- Directive:
Can you set down, exactly as they appear below, the lines from the opening of the material through the one bearing "PI = math.pi", minus the pictures?

· · ·

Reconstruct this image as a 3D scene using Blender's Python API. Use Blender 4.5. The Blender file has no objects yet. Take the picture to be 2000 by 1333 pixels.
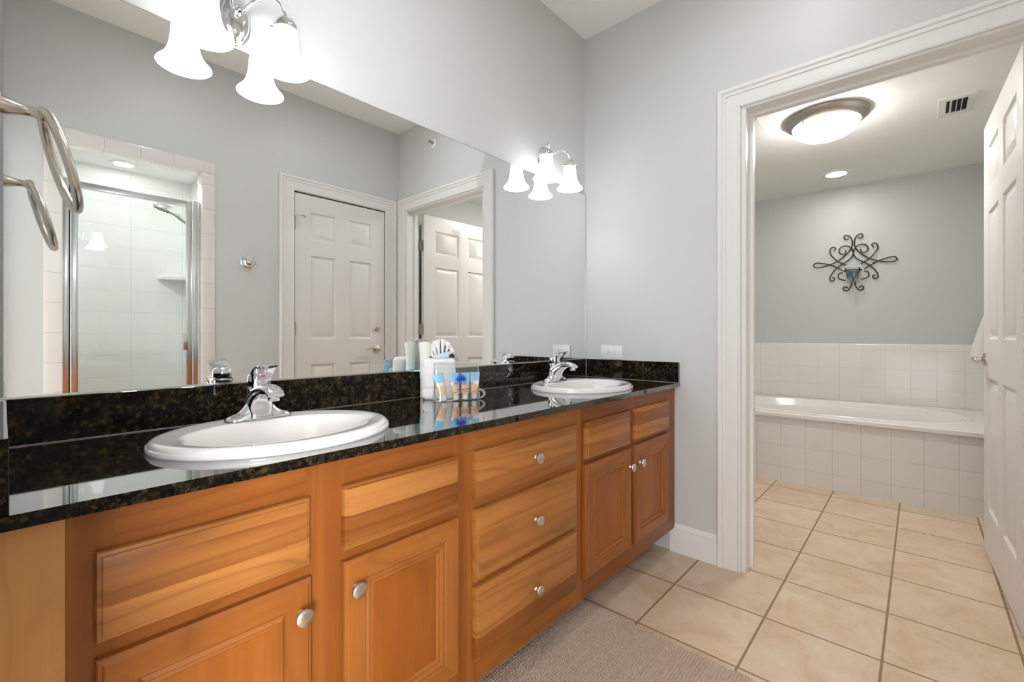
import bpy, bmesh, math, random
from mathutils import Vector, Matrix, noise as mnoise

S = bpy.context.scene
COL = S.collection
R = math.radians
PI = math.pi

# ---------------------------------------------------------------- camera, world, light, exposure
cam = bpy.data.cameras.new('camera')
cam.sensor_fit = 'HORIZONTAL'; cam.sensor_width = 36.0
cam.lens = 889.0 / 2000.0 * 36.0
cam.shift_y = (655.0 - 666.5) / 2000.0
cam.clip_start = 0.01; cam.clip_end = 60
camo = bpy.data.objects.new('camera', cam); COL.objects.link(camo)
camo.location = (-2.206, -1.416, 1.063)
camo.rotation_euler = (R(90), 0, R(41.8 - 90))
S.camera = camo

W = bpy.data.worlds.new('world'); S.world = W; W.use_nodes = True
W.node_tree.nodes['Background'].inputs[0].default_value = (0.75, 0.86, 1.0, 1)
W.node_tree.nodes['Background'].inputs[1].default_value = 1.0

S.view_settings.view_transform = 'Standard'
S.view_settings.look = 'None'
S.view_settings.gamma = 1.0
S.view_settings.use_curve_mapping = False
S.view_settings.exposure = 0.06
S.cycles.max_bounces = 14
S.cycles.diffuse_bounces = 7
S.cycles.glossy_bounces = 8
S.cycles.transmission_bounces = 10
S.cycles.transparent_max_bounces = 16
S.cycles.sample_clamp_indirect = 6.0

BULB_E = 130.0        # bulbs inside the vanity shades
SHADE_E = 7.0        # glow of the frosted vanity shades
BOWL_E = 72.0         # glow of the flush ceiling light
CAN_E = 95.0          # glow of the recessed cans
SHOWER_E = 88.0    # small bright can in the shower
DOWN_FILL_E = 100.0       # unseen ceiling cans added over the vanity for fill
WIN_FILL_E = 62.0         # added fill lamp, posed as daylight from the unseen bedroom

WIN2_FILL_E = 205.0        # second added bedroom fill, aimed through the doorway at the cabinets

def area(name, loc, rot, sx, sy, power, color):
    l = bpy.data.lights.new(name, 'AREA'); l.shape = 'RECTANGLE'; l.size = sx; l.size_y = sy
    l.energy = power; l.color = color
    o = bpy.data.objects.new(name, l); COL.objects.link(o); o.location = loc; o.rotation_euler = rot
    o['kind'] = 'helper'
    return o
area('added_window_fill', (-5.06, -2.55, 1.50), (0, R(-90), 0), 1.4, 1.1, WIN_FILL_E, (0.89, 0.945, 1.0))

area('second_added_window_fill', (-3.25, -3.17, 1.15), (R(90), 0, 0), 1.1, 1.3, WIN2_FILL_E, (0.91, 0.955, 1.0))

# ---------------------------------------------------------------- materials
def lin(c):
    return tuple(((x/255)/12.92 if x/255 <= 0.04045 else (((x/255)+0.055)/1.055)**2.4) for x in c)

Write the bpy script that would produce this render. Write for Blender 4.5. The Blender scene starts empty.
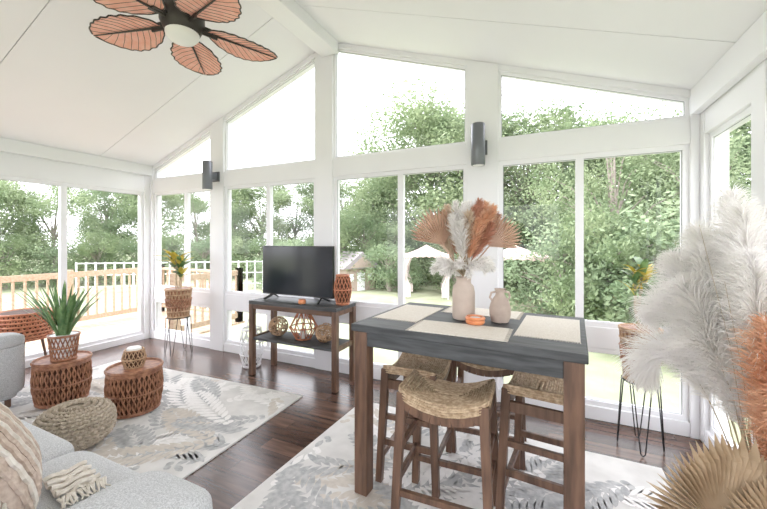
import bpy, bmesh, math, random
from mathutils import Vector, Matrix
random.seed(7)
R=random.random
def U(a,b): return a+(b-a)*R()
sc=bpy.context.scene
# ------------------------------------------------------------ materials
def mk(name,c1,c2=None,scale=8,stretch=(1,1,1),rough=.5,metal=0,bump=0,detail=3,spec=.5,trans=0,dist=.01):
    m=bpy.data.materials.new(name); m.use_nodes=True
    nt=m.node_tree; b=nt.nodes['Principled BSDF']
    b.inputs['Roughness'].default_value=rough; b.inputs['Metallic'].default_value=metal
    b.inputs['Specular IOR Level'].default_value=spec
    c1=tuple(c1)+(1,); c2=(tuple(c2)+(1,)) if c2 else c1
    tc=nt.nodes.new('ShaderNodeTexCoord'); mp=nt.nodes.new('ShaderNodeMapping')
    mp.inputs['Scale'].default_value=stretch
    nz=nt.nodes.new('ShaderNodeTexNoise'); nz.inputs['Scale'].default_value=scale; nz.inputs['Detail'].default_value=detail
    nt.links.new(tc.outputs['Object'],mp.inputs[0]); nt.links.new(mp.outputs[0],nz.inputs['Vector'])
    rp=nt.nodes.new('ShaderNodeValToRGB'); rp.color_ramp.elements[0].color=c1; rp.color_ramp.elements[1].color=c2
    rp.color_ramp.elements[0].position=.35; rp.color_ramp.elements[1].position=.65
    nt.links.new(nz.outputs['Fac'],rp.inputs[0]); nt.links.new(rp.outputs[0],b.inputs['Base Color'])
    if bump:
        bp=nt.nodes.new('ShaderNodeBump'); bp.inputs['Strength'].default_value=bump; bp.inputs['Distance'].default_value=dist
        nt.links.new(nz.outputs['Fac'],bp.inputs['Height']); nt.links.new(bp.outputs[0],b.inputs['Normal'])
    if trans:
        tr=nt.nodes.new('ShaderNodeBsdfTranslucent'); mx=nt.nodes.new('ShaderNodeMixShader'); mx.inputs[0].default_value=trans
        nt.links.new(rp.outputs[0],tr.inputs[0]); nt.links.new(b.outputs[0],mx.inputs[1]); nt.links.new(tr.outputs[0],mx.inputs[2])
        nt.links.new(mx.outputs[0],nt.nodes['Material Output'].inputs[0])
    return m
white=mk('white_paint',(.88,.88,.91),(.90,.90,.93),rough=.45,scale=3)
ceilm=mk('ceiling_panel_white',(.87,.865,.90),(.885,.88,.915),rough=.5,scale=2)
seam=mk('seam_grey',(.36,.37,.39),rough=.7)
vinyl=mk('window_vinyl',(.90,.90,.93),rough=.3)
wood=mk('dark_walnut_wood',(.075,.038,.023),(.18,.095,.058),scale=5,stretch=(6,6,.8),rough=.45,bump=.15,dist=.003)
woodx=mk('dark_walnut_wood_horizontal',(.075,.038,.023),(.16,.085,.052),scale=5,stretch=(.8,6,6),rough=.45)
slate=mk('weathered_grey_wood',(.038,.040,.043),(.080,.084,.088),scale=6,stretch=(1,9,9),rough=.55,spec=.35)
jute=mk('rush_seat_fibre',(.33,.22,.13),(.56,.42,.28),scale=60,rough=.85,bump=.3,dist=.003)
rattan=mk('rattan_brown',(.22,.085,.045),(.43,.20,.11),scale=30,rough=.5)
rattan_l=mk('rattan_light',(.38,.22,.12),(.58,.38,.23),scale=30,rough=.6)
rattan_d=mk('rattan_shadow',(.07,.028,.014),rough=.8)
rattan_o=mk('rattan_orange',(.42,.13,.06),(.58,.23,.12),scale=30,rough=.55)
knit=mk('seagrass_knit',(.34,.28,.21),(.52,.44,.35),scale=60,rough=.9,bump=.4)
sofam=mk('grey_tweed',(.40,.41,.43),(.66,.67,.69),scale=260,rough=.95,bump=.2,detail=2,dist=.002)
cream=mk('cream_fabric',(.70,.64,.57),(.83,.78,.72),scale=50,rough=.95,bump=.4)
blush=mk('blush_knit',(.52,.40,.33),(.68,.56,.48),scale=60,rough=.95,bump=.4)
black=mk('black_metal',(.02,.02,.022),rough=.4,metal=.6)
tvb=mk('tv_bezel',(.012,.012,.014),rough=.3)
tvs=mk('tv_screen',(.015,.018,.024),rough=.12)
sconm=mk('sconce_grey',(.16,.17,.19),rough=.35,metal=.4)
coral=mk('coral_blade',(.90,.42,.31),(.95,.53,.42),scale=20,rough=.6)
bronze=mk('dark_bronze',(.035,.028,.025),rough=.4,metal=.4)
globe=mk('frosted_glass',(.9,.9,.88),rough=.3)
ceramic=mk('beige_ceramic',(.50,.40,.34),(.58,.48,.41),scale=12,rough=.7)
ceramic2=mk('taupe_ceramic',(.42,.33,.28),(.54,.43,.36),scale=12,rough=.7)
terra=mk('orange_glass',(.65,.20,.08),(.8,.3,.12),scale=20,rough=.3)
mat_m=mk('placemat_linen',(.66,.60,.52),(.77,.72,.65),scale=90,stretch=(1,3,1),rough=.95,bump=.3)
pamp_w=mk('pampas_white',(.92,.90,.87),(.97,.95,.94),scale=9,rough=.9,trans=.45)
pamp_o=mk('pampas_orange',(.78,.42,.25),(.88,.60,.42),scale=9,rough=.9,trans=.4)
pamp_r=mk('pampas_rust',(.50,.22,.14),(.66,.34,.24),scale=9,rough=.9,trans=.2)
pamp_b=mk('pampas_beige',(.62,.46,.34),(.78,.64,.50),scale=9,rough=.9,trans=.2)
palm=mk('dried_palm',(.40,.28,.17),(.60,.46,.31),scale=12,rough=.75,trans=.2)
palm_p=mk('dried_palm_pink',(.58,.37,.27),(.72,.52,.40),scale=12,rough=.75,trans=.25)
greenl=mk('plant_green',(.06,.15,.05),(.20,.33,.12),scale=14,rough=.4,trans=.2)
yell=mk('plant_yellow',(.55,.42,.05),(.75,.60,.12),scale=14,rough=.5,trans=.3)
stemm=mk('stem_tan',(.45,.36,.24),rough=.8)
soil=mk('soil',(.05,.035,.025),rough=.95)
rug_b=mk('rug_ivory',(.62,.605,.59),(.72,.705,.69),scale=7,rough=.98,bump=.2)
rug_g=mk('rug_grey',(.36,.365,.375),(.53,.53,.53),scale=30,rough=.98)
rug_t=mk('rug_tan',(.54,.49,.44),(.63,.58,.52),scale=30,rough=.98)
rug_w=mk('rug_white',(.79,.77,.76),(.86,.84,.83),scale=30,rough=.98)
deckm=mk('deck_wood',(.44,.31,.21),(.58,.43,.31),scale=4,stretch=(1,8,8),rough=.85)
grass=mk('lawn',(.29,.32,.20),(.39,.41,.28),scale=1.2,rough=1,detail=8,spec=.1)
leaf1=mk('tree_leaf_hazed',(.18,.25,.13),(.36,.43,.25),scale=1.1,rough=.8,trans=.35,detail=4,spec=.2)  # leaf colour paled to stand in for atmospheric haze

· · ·

- Full answer:
Reconstruct this image as a 3D scene using Blender's Python API. Use Blender 4.5. The Blender file has no objects yet. Take the picture to be 2000 by 1333 pixels.
import bpy, bmesh, math, random
from mathutils import Vector, Matrix, noise as mnoise

S = bpy.context.scene
COL = S.collection
R = math.radians
PI = math.pi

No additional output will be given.